> [Source excerpt]
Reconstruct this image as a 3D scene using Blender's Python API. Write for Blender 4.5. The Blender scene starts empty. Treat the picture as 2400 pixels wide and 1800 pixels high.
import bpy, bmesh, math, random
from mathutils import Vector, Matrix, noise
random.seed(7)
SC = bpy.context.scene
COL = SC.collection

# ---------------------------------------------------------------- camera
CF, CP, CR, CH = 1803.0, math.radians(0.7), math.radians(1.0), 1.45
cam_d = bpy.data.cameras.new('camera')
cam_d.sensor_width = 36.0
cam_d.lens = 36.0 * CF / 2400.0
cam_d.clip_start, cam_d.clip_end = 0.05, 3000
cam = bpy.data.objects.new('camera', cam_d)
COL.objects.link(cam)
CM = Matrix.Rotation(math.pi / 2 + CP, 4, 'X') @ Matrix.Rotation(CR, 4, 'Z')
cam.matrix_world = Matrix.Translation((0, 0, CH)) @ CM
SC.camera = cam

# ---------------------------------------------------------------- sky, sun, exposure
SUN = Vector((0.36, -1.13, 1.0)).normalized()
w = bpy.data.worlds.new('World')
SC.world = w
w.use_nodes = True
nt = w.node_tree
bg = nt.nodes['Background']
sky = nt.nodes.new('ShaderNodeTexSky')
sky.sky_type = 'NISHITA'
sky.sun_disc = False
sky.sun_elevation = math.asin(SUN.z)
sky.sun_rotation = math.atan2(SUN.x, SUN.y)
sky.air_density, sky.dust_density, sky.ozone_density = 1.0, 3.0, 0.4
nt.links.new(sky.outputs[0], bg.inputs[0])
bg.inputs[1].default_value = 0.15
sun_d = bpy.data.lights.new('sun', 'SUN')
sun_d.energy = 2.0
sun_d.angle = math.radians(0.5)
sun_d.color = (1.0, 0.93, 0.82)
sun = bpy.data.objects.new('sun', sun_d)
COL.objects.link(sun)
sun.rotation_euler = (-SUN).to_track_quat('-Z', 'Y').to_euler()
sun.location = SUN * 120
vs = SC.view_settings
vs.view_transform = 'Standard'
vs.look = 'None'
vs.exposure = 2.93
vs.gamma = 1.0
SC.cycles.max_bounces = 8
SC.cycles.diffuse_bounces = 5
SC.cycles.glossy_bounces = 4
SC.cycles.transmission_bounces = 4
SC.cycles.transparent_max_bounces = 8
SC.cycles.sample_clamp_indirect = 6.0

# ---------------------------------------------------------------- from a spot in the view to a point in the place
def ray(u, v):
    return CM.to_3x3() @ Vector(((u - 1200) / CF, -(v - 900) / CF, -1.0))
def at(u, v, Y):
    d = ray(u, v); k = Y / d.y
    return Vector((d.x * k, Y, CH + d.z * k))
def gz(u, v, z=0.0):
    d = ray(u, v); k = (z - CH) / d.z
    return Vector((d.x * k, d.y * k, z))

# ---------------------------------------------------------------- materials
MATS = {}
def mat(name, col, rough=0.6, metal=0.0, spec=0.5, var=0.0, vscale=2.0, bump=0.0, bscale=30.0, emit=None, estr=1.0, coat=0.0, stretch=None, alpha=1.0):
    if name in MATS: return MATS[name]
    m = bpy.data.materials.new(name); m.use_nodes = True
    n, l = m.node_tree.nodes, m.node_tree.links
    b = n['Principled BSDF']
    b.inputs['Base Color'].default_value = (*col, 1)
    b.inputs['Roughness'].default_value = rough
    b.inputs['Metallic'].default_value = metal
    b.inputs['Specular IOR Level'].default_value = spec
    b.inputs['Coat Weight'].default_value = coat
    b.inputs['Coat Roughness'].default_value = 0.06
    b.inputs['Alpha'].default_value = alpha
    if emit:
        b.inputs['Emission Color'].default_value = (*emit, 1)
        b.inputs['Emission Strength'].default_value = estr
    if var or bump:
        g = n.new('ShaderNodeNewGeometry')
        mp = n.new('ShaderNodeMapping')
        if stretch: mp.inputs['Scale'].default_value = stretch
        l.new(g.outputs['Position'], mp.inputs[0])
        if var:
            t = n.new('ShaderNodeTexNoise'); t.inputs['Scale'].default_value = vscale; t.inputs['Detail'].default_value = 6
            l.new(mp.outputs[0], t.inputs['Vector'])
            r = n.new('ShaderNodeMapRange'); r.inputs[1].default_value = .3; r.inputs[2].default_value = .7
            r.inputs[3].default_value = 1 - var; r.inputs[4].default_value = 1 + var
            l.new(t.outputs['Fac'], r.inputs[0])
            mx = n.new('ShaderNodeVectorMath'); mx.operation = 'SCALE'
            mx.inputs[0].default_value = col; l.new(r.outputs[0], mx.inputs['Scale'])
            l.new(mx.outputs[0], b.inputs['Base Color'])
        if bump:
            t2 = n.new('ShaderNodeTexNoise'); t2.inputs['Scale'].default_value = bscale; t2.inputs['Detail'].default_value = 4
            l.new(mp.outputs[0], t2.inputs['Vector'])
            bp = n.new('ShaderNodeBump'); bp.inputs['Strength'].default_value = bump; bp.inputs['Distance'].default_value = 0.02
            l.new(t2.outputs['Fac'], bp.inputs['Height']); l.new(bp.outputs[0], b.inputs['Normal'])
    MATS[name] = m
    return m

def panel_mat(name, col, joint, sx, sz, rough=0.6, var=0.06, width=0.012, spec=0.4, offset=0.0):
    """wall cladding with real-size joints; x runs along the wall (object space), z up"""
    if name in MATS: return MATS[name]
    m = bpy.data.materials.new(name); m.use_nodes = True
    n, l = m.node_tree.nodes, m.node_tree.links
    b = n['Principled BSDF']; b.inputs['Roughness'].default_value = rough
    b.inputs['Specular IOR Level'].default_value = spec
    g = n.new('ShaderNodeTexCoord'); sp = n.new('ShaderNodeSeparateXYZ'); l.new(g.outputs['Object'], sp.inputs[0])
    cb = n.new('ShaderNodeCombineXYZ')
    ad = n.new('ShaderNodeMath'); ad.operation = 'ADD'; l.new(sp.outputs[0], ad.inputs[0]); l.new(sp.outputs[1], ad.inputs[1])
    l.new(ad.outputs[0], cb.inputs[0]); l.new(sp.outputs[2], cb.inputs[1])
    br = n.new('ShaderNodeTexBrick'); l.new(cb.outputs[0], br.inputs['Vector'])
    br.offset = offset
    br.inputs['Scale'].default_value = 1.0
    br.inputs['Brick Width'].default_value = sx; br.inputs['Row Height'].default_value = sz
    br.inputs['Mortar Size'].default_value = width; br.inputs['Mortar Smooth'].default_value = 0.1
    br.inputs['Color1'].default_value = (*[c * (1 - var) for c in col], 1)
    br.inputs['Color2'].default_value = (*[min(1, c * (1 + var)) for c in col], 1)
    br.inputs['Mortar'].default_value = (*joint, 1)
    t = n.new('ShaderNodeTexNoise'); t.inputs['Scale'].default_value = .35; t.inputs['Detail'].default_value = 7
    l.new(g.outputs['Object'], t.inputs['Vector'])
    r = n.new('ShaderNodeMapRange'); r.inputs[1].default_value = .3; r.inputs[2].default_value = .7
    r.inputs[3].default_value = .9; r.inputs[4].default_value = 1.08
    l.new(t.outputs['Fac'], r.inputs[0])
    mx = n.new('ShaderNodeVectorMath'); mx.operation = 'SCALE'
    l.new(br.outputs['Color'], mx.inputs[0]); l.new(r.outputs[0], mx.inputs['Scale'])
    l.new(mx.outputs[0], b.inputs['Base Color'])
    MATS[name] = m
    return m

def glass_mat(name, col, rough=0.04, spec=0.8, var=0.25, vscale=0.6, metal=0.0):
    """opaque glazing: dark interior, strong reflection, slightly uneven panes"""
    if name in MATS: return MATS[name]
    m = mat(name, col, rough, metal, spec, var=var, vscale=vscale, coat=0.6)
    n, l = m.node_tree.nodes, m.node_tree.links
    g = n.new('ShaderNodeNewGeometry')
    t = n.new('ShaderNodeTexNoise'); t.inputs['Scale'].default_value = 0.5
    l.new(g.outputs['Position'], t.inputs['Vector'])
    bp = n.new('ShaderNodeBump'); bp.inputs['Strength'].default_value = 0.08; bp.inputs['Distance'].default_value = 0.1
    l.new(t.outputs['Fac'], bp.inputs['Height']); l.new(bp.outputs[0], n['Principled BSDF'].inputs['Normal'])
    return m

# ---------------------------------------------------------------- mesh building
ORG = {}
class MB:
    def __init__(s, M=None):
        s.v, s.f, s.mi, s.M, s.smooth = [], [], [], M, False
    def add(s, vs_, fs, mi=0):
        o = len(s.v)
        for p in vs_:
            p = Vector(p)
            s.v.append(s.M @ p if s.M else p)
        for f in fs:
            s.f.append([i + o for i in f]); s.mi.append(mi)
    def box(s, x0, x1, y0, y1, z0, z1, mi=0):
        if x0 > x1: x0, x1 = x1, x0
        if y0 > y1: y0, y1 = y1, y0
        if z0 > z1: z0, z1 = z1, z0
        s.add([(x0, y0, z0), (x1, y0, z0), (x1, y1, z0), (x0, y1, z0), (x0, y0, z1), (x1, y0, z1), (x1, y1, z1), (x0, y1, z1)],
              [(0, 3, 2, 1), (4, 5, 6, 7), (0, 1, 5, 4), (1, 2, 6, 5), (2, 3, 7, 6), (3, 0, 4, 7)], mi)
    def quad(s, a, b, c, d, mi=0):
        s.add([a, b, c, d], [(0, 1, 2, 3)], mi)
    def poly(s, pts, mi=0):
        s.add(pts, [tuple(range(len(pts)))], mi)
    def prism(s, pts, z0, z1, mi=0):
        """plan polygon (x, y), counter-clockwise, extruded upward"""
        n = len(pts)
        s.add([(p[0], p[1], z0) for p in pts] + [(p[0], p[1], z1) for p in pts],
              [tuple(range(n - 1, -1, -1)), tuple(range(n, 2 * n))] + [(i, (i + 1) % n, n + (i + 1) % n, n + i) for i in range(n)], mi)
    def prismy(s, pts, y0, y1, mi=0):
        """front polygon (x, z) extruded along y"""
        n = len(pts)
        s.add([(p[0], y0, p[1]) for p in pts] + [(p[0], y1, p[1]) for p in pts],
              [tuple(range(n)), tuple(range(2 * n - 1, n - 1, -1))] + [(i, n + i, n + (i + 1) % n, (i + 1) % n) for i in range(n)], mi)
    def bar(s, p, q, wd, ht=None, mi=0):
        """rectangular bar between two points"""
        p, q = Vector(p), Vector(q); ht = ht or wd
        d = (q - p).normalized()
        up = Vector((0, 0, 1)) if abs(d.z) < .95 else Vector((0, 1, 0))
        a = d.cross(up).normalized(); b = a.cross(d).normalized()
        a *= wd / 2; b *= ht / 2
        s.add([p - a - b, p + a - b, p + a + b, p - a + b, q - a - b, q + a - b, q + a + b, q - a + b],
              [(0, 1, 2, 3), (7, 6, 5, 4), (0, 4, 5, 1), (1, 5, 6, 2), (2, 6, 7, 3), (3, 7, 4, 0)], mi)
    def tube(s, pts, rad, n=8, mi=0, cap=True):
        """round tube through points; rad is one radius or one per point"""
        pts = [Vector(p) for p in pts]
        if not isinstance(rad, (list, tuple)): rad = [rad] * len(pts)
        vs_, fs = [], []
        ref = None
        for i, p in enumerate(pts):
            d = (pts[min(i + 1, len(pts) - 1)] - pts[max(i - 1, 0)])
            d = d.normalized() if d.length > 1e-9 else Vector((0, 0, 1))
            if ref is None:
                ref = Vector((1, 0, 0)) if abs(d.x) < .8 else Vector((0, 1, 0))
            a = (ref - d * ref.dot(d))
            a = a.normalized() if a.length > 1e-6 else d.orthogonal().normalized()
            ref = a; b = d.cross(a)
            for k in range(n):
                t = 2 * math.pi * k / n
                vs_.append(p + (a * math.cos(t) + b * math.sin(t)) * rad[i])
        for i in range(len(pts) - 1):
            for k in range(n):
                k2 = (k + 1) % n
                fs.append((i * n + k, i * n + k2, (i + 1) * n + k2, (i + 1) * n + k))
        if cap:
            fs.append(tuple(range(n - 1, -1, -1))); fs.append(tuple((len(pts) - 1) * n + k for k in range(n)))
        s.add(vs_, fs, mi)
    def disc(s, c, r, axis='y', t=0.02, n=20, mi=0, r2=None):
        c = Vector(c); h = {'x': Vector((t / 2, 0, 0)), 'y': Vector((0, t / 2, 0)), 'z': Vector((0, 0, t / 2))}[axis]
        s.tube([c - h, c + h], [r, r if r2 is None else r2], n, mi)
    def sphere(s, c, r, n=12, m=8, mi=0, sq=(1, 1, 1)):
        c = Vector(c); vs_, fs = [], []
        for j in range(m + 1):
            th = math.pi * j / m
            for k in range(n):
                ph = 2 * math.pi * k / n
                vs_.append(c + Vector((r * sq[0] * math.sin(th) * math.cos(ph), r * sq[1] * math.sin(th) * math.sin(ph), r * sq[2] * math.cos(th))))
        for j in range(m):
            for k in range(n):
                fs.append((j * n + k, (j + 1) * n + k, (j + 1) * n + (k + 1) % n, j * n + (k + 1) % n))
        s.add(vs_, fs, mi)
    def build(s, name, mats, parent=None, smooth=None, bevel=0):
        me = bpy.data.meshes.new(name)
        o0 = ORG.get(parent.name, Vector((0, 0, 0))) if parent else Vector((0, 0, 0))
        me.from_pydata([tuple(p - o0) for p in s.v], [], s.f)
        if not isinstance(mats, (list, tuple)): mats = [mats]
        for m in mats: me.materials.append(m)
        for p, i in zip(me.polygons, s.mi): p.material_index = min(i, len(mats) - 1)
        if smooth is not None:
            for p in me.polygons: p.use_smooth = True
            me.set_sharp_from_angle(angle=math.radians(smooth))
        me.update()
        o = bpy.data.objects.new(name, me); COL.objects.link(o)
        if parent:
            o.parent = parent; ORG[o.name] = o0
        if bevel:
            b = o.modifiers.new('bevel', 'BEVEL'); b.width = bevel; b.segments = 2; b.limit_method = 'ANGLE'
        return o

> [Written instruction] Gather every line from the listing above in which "scene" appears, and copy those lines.

> [Solution]
Reconstruct this image as a 3D scene using Blender's Python API. Write for Blender 4.5. The Blender scene starts empty. Treat the picture as 2400 pixels wide and 1800 pixels high.
SC = bpy.context.scene